The ‘Good Omens’ TV Series Has a Different Ending Than the Book

Keely Flaherty
TV Fantasy
TV Fantasy

In 1990, Neil Gaiman and Terry Pratchett teamed up to write a dark and hilarious book about an unlikely pair of frenemies, Aziraphale the angel and Crowley the demon, who team up to try and prevent Armageddon. Now that beloved book, Good Omens, is being adapted into an Amazon series set to premiere in 2019, and fans couldn’t be more excited.

Gaiman, who also serves as executive producer on the series, and the Good Omens cast — including Aziraphale (Michael Sheen) and Crowley (David Tennant) themselves — stopped by New York Comic-Con today to gift fans with a fantastic first trailer and answer some questions about the much-hyped adaptation. They didn’t disappoint, and here’s everything we learned.

There Are Three Big Differences Between the Book and the New Series

Good Omens

Fans might have mixed feelings about this, but Gaiman confirmed that the Good Omens screen adaptation will deviate from the book in three big ways: there’s a new character, a new backstory, and possibly a new ending.

First, Jon Hamm will play the super annoying archangel Gabriel, who’s only ever mentioned in the books but will become a much more central character in the show. Second, Episode 3 will give us a whole history of Crowley and Aziraphale’s relationship spanning from the Garden of Eden up until present day. Gaiman said, “You get to see how their relationship evolved and changed, how they became friends, the times they’ve fallen out. We got to go to Shakespeare’s Globe Theatre and ancient Rome, we’ve got a 1940s spy drama. We [visit] 1969 SoHo.”

And, lastly, the series might have a very different ending than the book. “If I did [the book’s] ending, then the book story would end, and you’d still have half an hour of television while people said goodbye to each other,” Gaiman explained of the creative deviation. “So I decided to reconfigure things, and now there is a plot that takes until the final second of the final episode.”

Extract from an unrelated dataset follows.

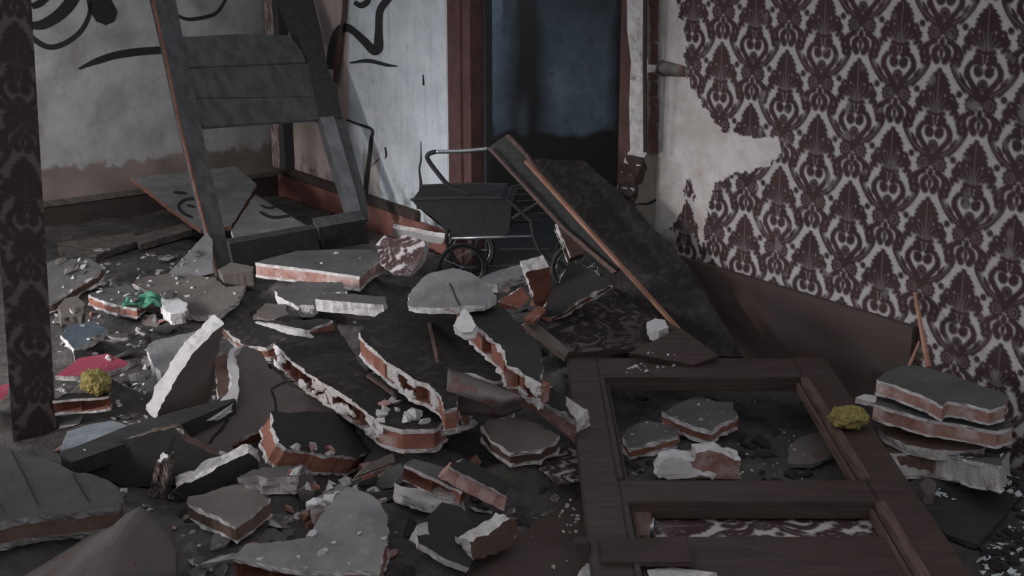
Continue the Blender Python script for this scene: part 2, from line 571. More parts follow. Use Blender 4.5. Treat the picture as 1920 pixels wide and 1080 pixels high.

Aziraphale Himself Is a Gaiman Superfan

Good Omens

Everyone in the Good Omens cast has some sort of pre-Good Omens connection to Neil Gaiman — Tenant was heartbroken when Gaiman came to write for Doctor Who the season after he left — but Sheen is a very longstanding Gaiman fan. He devoured Gaiman’s Sandman series when he first moved to London in 1990 to start drama school. “[Sandman] changed my world, changed my life, and eventually led to [me and Neil] becoming friends, and then eventually led to me being part of this story.”

Sheen and Gaiman also share an unexpected Archie Comics connection. “Something that bonds me and Neil together is that we have daughters who are sort of obsessed with Archie and Jughead comics,” Sheen laughed. “Neil very, very kindly donated a lot of his daughter’s comics [to my daughter].”

Gaiman Thinks a Story About the End of the World Is Super Timely

Good Omens

“The Doomsday Clock is currently set at about 15 seconds to midnight,” Gaiman responded when asked why now is the right time to pen an adaptation of Good Omens. “It makes doing something that may possibly be the funniest six-hour drama about the end of the world and how we’re all going to die very appropriate for right now.”

The author has a second project at New York Comic-Con this weekend, the Starz adaptation of his 2001 novel American Gods. With its themes surrounding the magic and importance of immigrants, he’s been told it’s proven similarly prescient. “I think [it’s] partly because we live in interesting times,” he said, “and partly because sometimes it’s the function of artists and art to pick up on things that are going to happen a little bit before they do happen, and to bring them to peoples’ attention; often as a warning, often ignored.”

Good Omens will premiere on Amazon in 2019.